Production of this government paper was so prolific that after the war, the ‘gold standard’ was ‘smashed to smithereens’, as one commentator put it. Subsequent attempts to restore it were sporadic, half-hearted and hedged around by conditions. Meanwhile, it had become apparent that an economy could function well on money that was just paper and numbers in bank accounts, so long as the amounts were restricted.
Once money became just paper and numbers, we can, with hindsight, see a choice: should ‘money’ be restored to its old character, as property to be owned outright; or should it continue along the path it had travelled for so long – towards being a commodity rented out by governments and banks? In reality, the question was barely posed. Credit-creation was the fountainhead of power: it operated in shadows of obscurity, far from public scrutiny, not quite understood even by those it advantaged and even less understood by those it disadvantaged.
Now that credit and cash are mostly digits in computer systems (with a few notes and coins thrown in – roughly 3% of the money supply – as if just to confuse us) the difference between them is less than obvious. But the system is structurally the same as when it was based on gold. In retrospect, it may seem an act of genius that a group of people (governments, bankers, capitalists) have established a money supply manufactured by themselves and lent to the public at interest. Had it been a conspiracy, it would have been the most diabolical conspiracy ever made. But it was not a conspiracy: it was merely the continuation of a system which had worked well for the rich and powerful, and would now work for them even better.
Before banking reached its modern status, however, it had still one stage further to go. This was deregulation. At the beginning of 1971, one last vestige of the gold standard still survived: payments between nations could still be demanded in gold. This last vestige was put to rest in August 1971, when U.S. President ‘Tricky Dick’ Nixon refused to honour a demand from France for payment in gold. He gave them dollars instead.

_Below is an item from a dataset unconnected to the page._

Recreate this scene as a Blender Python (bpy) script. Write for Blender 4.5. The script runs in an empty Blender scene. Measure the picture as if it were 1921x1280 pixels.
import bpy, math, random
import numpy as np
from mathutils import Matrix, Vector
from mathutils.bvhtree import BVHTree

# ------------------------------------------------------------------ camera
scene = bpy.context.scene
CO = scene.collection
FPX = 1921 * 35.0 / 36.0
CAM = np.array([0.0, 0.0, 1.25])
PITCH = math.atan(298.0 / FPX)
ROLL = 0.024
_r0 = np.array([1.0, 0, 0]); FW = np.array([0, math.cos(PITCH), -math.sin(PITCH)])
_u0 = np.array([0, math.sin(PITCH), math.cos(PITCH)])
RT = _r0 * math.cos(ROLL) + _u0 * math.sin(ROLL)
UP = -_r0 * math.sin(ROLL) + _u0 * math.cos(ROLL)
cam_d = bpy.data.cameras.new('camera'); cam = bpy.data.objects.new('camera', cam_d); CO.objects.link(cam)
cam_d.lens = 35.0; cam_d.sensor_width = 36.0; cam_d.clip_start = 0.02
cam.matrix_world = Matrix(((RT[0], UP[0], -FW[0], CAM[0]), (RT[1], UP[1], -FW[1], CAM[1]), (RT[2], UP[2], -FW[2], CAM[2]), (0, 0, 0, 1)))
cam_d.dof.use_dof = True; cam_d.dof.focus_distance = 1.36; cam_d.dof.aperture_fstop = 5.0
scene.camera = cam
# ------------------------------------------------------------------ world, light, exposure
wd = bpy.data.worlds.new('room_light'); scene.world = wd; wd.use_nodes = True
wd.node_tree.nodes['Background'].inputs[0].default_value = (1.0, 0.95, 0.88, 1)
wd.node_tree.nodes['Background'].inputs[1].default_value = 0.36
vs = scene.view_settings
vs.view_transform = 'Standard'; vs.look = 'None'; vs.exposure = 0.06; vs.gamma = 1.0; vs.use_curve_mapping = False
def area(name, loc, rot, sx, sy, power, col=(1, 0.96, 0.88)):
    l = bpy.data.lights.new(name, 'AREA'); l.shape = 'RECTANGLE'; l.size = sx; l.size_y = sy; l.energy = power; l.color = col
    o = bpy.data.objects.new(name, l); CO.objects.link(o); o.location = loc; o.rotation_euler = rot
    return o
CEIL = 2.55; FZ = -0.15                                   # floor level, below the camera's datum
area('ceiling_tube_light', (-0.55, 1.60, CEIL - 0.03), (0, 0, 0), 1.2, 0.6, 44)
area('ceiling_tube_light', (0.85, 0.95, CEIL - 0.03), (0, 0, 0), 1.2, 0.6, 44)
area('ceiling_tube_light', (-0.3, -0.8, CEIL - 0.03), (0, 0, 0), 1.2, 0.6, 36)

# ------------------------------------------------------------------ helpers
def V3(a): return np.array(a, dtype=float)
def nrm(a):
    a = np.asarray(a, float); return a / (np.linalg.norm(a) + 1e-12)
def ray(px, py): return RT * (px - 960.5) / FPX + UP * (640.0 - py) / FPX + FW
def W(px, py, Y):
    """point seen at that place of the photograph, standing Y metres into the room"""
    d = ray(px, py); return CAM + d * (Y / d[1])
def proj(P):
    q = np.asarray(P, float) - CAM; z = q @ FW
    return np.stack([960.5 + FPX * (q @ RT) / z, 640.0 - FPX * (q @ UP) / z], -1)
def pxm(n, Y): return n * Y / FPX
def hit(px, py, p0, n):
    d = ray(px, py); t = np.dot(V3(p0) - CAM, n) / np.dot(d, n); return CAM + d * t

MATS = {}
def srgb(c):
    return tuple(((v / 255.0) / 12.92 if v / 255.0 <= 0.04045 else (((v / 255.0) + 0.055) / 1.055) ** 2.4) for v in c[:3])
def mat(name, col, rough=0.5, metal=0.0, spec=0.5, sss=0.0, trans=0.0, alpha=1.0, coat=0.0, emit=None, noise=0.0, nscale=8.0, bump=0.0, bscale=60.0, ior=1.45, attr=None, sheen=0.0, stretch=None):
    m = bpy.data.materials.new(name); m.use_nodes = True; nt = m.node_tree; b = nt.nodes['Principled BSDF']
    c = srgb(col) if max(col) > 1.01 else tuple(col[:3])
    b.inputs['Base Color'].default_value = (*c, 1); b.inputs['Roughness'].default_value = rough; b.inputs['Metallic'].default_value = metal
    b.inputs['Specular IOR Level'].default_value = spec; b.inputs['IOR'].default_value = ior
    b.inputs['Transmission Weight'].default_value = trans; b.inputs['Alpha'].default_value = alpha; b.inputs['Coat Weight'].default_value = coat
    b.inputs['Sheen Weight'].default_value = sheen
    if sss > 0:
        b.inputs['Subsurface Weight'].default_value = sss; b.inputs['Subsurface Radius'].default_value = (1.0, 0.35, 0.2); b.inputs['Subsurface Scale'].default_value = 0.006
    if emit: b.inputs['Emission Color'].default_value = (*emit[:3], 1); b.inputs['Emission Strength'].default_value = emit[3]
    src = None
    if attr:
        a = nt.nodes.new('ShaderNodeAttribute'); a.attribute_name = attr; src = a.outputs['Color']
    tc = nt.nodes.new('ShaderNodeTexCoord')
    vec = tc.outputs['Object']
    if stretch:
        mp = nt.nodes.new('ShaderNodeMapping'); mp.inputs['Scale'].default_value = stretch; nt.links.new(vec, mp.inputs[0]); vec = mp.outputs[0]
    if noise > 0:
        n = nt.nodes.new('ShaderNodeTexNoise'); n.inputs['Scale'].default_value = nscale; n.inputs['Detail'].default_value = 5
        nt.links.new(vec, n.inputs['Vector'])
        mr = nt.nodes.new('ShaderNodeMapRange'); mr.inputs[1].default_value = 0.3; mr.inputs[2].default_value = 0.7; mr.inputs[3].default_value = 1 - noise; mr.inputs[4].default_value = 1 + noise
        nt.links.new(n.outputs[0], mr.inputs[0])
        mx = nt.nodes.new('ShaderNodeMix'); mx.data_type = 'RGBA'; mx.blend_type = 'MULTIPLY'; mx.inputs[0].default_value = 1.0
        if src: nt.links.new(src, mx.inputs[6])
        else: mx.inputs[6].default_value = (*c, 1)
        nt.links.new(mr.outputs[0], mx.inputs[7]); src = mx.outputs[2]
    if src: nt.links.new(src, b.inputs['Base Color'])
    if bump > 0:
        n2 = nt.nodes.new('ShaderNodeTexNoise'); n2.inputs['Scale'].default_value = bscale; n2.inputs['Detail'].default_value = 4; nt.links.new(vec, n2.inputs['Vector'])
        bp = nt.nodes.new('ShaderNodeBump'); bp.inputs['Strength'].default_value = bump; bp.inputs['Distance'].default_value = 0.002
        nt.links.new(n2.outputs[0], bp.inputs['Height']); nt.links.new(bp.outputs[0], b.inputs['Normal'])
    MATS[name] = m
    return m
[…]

At this point, some extra regulation might have been a good idea, to give some protection to those of us who ‘merely wish for a normal existence’. What actually happened was deregulation – as if to remind us of Adam Smith’s words: ‘All for ourselves, and nothing for other people, seems, in every age of the world, to have been the vile maxim of the masters of mankind.’ The fundamental privilege of banks, allowing them to create multiple claims on the same asset, was allowed to other ‘depository institutions’. Accounting practices went one step further, allowing two different persons to actually ‘own’ the same asset. Madness had struck – or, in Hollywood-speak, greed had become good, even God: a new Commandment replacing all the older Ten.
Multiple claims on multiply-owned assets now enable ‘shadow banking’ to create financial assets equal in nominal worth to fifty (or more) times annual global production. The relationship between these ‘financial assets’ or ‘near-moneys’ to the lives and freedoms of those who ‘merely wish for a normal existence’ will, I hope, be addressed in a later chapter. For now, enough!